11. Parents and communities cannot retain control of curriculum and local culture if schools are removed geographically. When that happens, control is passed to distant surrogates who neither know nor value the children, nor care one fig about preserving the values of the community.

12. Schools are vital to the economic health of their communities.

13. Parents cannot provide adequate emotional support to their children if they cannot visit the school or their children's teachers frequently. If children are removed from the community, or especially if multiple children in a family are split between geographically distant schools, parents are stretched too thin to give their children their best.

14. A coordinated curriculum matters little, except to creators of standardized tests. Even in a single classroom, children take away widely divergent lessons...always only what they are ready to learn. The most successful classroom is one where there is a solid connection between children and their teachers, and the teacher is as excited about his/her teaching as about watching children grow. This never happens if the teacher is scripted, but frequently happens if teachers are left to their own devices.
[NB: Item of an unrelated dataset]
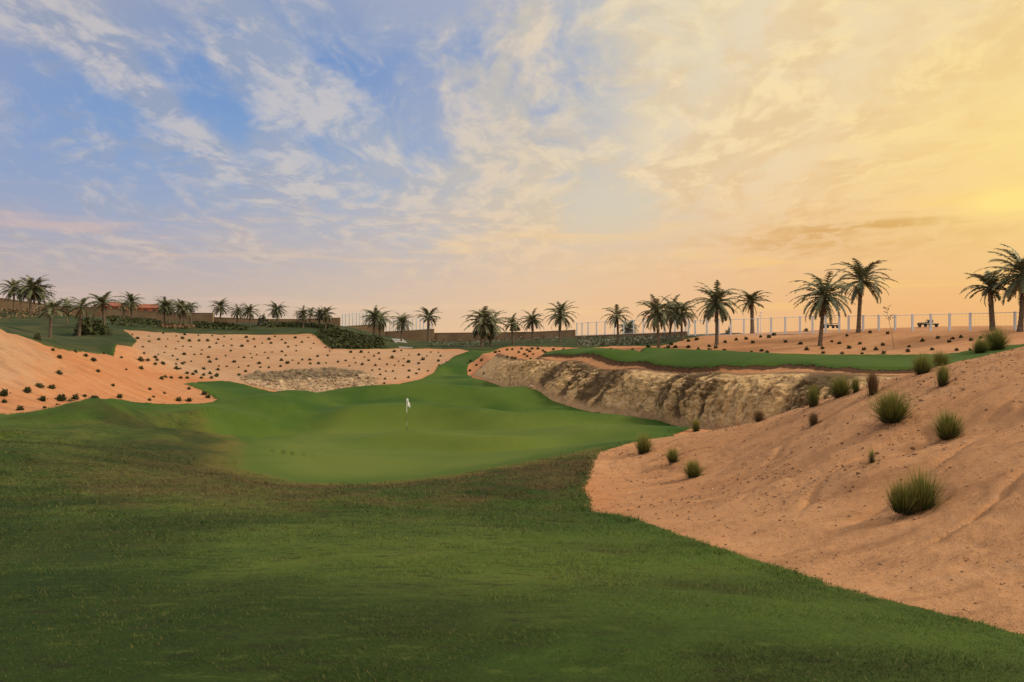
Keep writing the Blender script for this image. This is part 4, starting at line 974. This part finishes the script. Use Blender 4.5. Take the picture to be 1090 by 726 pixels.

15. It matters far more to have teachers who can teach than to have teachers who are experts at their subject matter. A teacher good with children but new to a subject area is far more effective than an expert who has no gift with children. Some of the best teaching in any school happens when both teachers and students are learning together, since the concept of the teacher as purveyor of knowledge to passive students is not only outmoded, but never did work anyway.

16. The time when students could learn all they had to know passed at least 10,000 years ago. Our best hope is to help children find lifelong excitement in learning, and develop the skills to always find the information they need when they need it. Fortunately, that is easier to do now than ever before, in big and small, urban and rural schools alike.